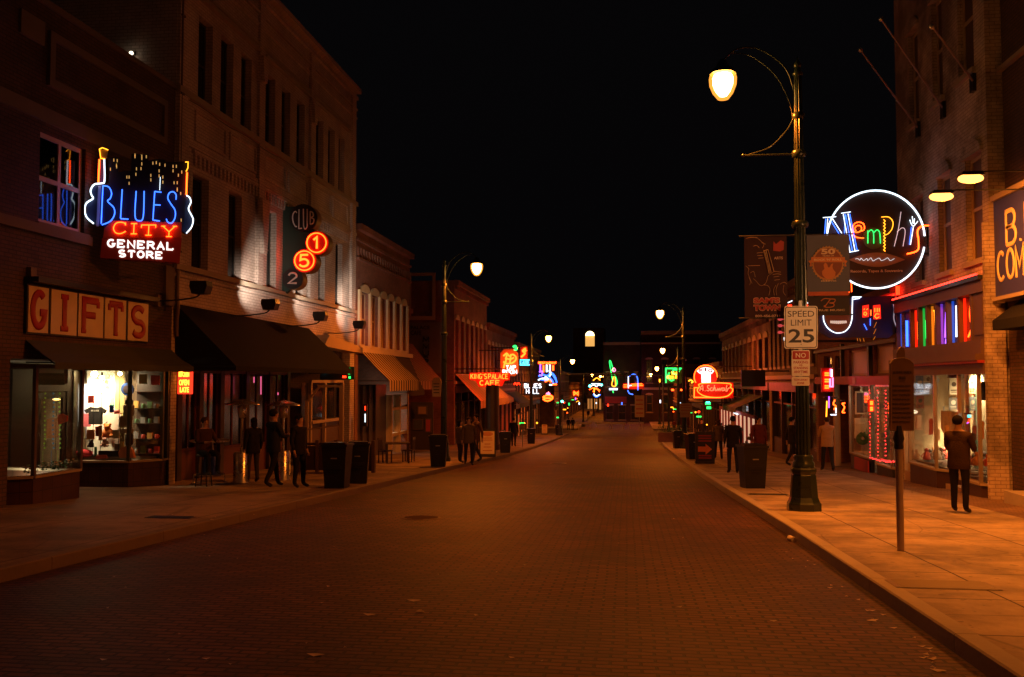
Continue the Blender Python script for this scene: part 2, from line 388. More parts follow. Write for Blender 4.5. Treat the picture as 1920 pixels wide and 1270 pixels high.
def lerp(T, y):
    for (a, p), (b, q) in zip(T, T[1:]):
        if y <= b: return p + (q - p) * (y - a) / (b - a)
    return T[-1][1]
def sheet(name, m, xa, xb, ys, h):
    mb = MB().mat(m); vs = []; fs = []
    for y in ys: vs += [(xa(y), y, gz(y) + h), (xb(y), y, gz(y) + h)]
    for i in range(len(ys) - 1): fs.append((2 * i, 2 * i + 1, 2 * i + 3, 2 * i + 2))
    mb.add(vs, fs); return struct(mb.build(name))
sheet('road', B_road, lambda y: -60 if y > 100 else -14, lambda y: 60 if y > 100 else 12, YS, 0)
mb = MB().mat(mat('dark_soil', (0.04, 0.03, 0.025), 0.95))
mb.quad((-900, -300, -6.2), (900, -300, -6.2), (900, 900, -6.2), (-900, 900, -6.2)); struct(mb.build('ground'))
def kerb(T, side, ys):
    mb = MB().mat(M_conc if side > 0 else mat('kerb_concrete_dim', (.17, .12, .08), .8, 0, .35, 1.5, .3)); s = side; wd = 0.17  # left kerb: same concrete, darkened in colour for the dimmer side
    i = 0
    for a, b in zip(ys, ys[1:]):
        nn = max(1, round((b - a) / 2.5))
        for k in range(nn):
            ya = a + (b - a) * k / nn + 0.006; yb = a + (b - a) * (k + 1) / nn - 0.006
            xa, xb = lerp(T, ya), lerp(T, yb)
            P = []
            for (x, y) in ((xa, ya), (xb, yb)):
                z = gz(y); P += [(x, y, z - .1), (x, y, z + KH - .012), (x + s * .014, y, z + KH + .002), (x + s * wd, y, z + KH + .002), (x + s * wd, y, z - .1)]
            f = [(j, j + 1, 5 + j + 1, 5 + j) for j in range(4)] + [(0, 1, 2, 3, 4), (9, 8, 7, 6, 5)]
            if s < 0: f = [q[::-1] for q in f]
            mb.add(P, f)
    return mb
ysA = [y for y in YS if y <= 117.5]; ysB = [y for y in YS if y >= 135]
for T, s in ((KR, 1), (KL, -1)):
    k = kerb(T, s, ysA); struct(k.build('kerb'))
    k = kerb(T, s, ysB[:3]); struct(k.build('kerb'))
sheet('pavement', B_slab, lambda y: lerp(KR, y) + .17, lambda y: 9.9, ysA, KH)
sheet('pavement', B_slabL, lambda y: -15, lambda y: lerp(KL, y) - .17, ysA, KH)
sheet('pavement', B_slab2, lambda y: 6.7, lambda y: 9.8, [y for y in ysA if y < 60], KH + .004)
sheet('pavement', B_slab, lambda y: lerp(KR, y) + .17, lambda y: 60, ysB, KH)
sheet('pavement', B_slab, lambda y: -60, lambda y: lerp(KL, y) - .17, ysB, KH)
# ------------------------------------------------------------------ building kit
def front(mb, U, V0, V1, holes, depth=.25):
    us = sorted({0, U} | {h[0] for h in holes} | {h[1] for h in holes}); vs = sorted({V0, V1} | {h[2] for h in holes} | {h[3] for h in holes})
    for a, b in zip(us, us[1:]):
        run = None
        for c, d in zip(vs, vs[1:]):
            inh = any(h[0] < (a + b) / 2 < h[1] and h[2] < (c + d) / 2 < h[3] for h in holes)
            if not inh: mb.quad((a, c, 0), (b, c, 0), (b, d, 0), (a, d, 0))
    for a, b, c, d in holes:
        mb.quad((a, c, -depth), (b, c, -depth), (b, c, 0), (a, c, 0)); mb.quad((a, d, 0), (b, d, 0), (b, d, -depth), (a, d, -depth))
        mb.quad((a, c, 0), (a, d, 0), (a, d, -depth), (a, c, -depth)); mb.quad((b, c, -depth), (b, d, -depth), (b, d, 0), (b, c, 0))
def shell(root, m, o, u, U, V0, V1, holes, D, sidem=None, name='wall', depth=.25):
    mb = MB().mat(m).frame(o, u); front(mb, U, V0, V1, holes, depth)
    mb.mat(sidem or m)
    mb.quad((0, V0, -D), (0, V0, 0), (0, V1, 0), (0, V1, -D)); mb.quad((U, V0, 0), (U, V0, -D), (U, V1, -D), (U, V1, 0))
    mb.quad((U, V0, -D), (0, V0, -D), (0, V1, -D), (U, V1, -D))
    t = .3                      # parapet: coping ring
    mb.quad((0, V1, 0), (U, V1, 0), (U, V1, -t), (0, V1, -t)); mb.quad((0, V1 - .5, -t), (0, V1, -t), (U, V1, -t), (U, V1 - .5, -t))
    w = mb.build(name, root)
    rf = MB().mat(M_roof).frame(o, u); rf.box(.01, U - .01, V1 - .56, V1 - .5, -D + .01, -.29); rf.build('roof', root)
    return w
def window(root, o, u, h, fm, gm=None, bars=(1, 1), inset=.14, fw=.07, sill=None, head=None, pane=True, arch=False):
    a, b, c, d = h; mb = MB().mat(fm).frame(o, u); z0, z1 = -inset - .06, -inset
    mb.box(a, a + fw, c, d, z0, z1); mb.box(b - fw, b, c, d, z0, z1)
    mb.box(a + fw, b - fw, c, c + fw, z0, z1); mb.box(a + fw, b - fw, d - fw, d, z0, z1)
    for i in range(1, bars[0]):
        x = a + (b - a) * i / bars[0]; mb.box(x - fw / 2, x + fw / 2, c + fw, d - fw, z0 + .002, z1 - .002)
    for i in range(1, bars[1] + 0):
        y = c + (d - c) * i / bars[1]; mb.box(a + fw, b - fw, y - fw / 2, y + fw / 2, z0 + .004, z1 - .004)
    f = mb.build('window', root)
    if pane:
        g = MB().mat(gm or DARKGLASS).frame(o, u); g.box(a + fw / 2, b - fw / 2, c + fw / 2, d - fw / 2, z0 + .02, z0 + .03); g.build('pane', f)
    if sill:
        s = MB().mat(sill).frame(o, u); s.box(a - .1, b + .1, c - .12, c - .002, -.1, .09); s.build('sill', f)
    if head:
        s = MB().mat(head).frame(o, u)
        if arch:
            P = [(a - .12, d + .002)] + [((a + b) / 2 + ((b - a) / 2 + .12) * math.cos(R(q)), d + .05 + .3 * math.sin(R(q))) for q in range(180, -1, -20)] + [(b + .12, d + .002)]
            s.prism(P, .0, .07)
        else: s.box(a - .1, b + .1, d + .002, d + .2, -.08, .06)
        s.build('lintel', f)
    return f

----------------

Exercise directions: Print out the lines exactly, skipping any picture.

Problem solution:
Continue the Blender Python script for this scene: part 2, from line 388. More parts follow. Write for Blender 4.5. Treat the picture as 1920 pixels wide and 1270 pixels high.
def lerp(T, y):
    for (a, p), (b, q) in zip(T, T[1:]):
        if y <= b: return p + (q - p) * (y - a) / (b - a)
    return T[-1][1]
def sheet(name, m, xa, xb, ys, h):
    mb = MB().mat(m); vs = []; fs = []
    for y in ys: vs += [(xa(y), y, gz(y) + h), (xb(y), y, gz(y) + h)]
    for i in range(len(ys) - 1): fs.append((2 * i, 2 * i + 1, 2 * i + 3, 2 * i + 2))
    mb.add(vs, fs); return struct(mb.build(name))
sheet('road', B_road, lambda y: -60 if y > 100 else -14, lambda y: 60 if y > 100 else 12, YS, 0)
mb = MB().mat(mat('dark_soil', (0.04, 0.03, 0.025), 0.95))
mb.quad((-900, -300, -6.2), (900, -300, -6.2), (900, 900, -6.2), (-900, 900, -6.2)); struct(mb.build('ground'))
def kerb(T, side, ys):
    mb = MB().mat(M_conc if side > 0 else mat('kerb_concrete_dim', (.17, .12, .08), .8, 0, .35, 1.5, .3)); s = side; wd = 0.17  # left kerb: same concrete, darkened in colour for the dimmer side
    i = 0
    for a, b in zip(ys, ys[1:]):
        nn = max(1, round((b - a) / 2.5))
        for k in range(nn):
            ya = a + (b - a) * k / nn + 0.006; yb = a + (b - a) * (k + 1) / nn - 0.006
            xa, xb = lerp(T, ya), lerp(T, yb)
            P = []
            for (x, y) in ((xa, ya), (xb, yb)):
                z = gz(y); P += [(x, y, z - .1), (x, y, z + KH - .012), (x + s * .014, y, z + KH + .002), (x + s * wd, y, z + KH + .002), (x + s * wd, y, z - .1)]
            f = [(j, j + 1, 5 + j + 1, 5 + j) for j in range(4)] + [(0, 1, 2, 3, 4), (9, 8, 7, 6, 5)]
            if s < 0: f = [q[::-1] for q in f]
            mb.add(P, f)
    return mb
ysA = [y for y in YS if y <= 117.5]; ysB = [y for y in YS if y >= 135]
for T, s in ((KR, 1), (KL, -1)):
    k = kerb(T, s, ysA); struct(k.build('kerb'))
    k = kerb(T, s, ysB[:3]); struct(k.build('kerb'))
sheet('pavement', B_slab, lambda y: lerp(KR, y) + .17, lambda y: 9.9, ysA, KH)
sheet('pavement', B_slabL, lambda y: -15, lambda y: lerp(KL, y) - .17, ysA, KH)
sheet('pavement', B_slab2, lambda y: 6.7, lambda y: 9.8, [y for y in ysA if y < 60], KH + .004)
sheet('pavement', B_slab, lambda y: lerp(KR, y) + .17, lambda y: 60, ysB, KH)
sheet('pavement', B_slab, lambda y: -60, lambda y: lerp(KL, y) - .17, ysB, KH)
# ------------------------------------------------------------------ building kit
def front(mb, U, V0, V1, holes, depth=.25):
    us = sorted({0, U} | {h[0] for h in holes} | {h[1] for h in holes}); vs = sorted({V0, V1} | {h[2] for h in holes} | {h[3] for h in holes})
    for a, b in zip(us, us[1:]):
        run = None
        for c, d in zip(vs, vs[1:]):
            inh = any(h[0] < (a + b) / 2 < h[1] and h[2] < (c + d) / 2 < h[3] for h in holes)
            if not inh: mb.quad((a, c, 0), (b, c, 0), (b, d, 0), (a, d, 0))
    for a, b, c, d in holes:
        mb.quad((a, c, -depth), (b, c, -depth), (b, c, 0), (a, c, 0)); mb.quad((a, d, 0), (b, d, 0), (b, d, -depth), (a, d, -depth))
        mb.quad((a, c, 0), (a, d, 0), (a, d, -depth), (a, c, -depth)); mb.quad((b, c, -depth), (b, d, -depth), (b, d, 0), (b, c, 0))
def shell(root, m, o, u, U, V0, V1, holes, D, sidem=None, name='wall', depth=.25):
    mb = MB().mat(m).frame(o, u); front(mb, U, V0, V1, holes, depth)
    mb.mat(sidem or m)
    mb.quad((0, V0, -D), (0, V0, 0), (0, V1, 0), (0, V1, -D)); mb.quad((U, V0, 0), (U, V0, -D), (U, V1, -D), (U, V1, 0))
    mb.quad((U, V0, -D), (0, V0, -D), (0, V1, -D), (U, V1, -D))
    t = .3                      # parapet: coping ring
    mb.quad((0, V1, 0), (U, V1, 0), (U, V1, -t), (0, V1, -t)); mb.quad((0, V1 - .5, -t), (0, V1, -t), (U, V1, -t), (U, V1 - .5, -t))
    w = mb.build(name, root)
    rf = MB().mat(M_roof).frame(o, u); rf.box(.01, U - .01, V1 - .56, V1 - .5, -D + .01, -.29); rf.build('roof', root)
    return w
def window(root, o, u, h, fm, gm=None, bars=(1, 1), inset=.14, fw=.07, sill=None, head=None, pane=True, arch=False):
    a, b, c, d = h; mb = MB().mat(fm).frame(o, u); z0, z1 = -inset - .06, -inset
    mb.box(a, a + fw, c, d, z0, z1); mb.box(b - fw, b, c, d, z0, z1)
    mb.box(a + fw, b - fw, c, c + fw, z0, z1); mb.box(a + fw, b - fw, d - fw, d, z0, z1)
    for i in range(1, bars[0]):
        x = a + (b - a) * i / bars[0]; mb.box(x - fw / 2, x + fw / 2, c + fw, d - fw, z0 + .002, z1 - .002)
    for i in range(1, bars[1] + 0):
        y = c + (d - c) * i / bars[1]; mb.box(a + fw, b - fw, y - fw / 2, y + fw / 2, z0 + .004, z1 - .004)
    f = mb.build('window', root)
    if pane:
        g = MB().mat(gm or DARKGLASS).frame(o, u); g.box(a + fw / 2, b - fw / 2, c + fw / 2, d - fw / 2, z0 + .02, z0 + .03); g.build('pane', f)
    if sill:
        s = MB().mat(sill).frame(o, u); s.box(a - .1, b + .1, c - .12, c - .002, -.1, .09); s.build('sill', f)
    if head:
        s = MB().mat(head).frame(o, u)
        if arch:
            P = [(a - .12, d + .002)] + [((a + b) / 2 + ((b - a) / 2 + .12) * math.cos(R(q)), d + .05 + .3 * math.sin(R(q))) for q in range(180, -1, -20)] + [(b + .12, d + .002)]
            s.prism(P, .0, .07)
        else: s.box(a - .1, b + .1, d + .002, d + .2, -.08, .06)
        s.build('lintel', f)
    return f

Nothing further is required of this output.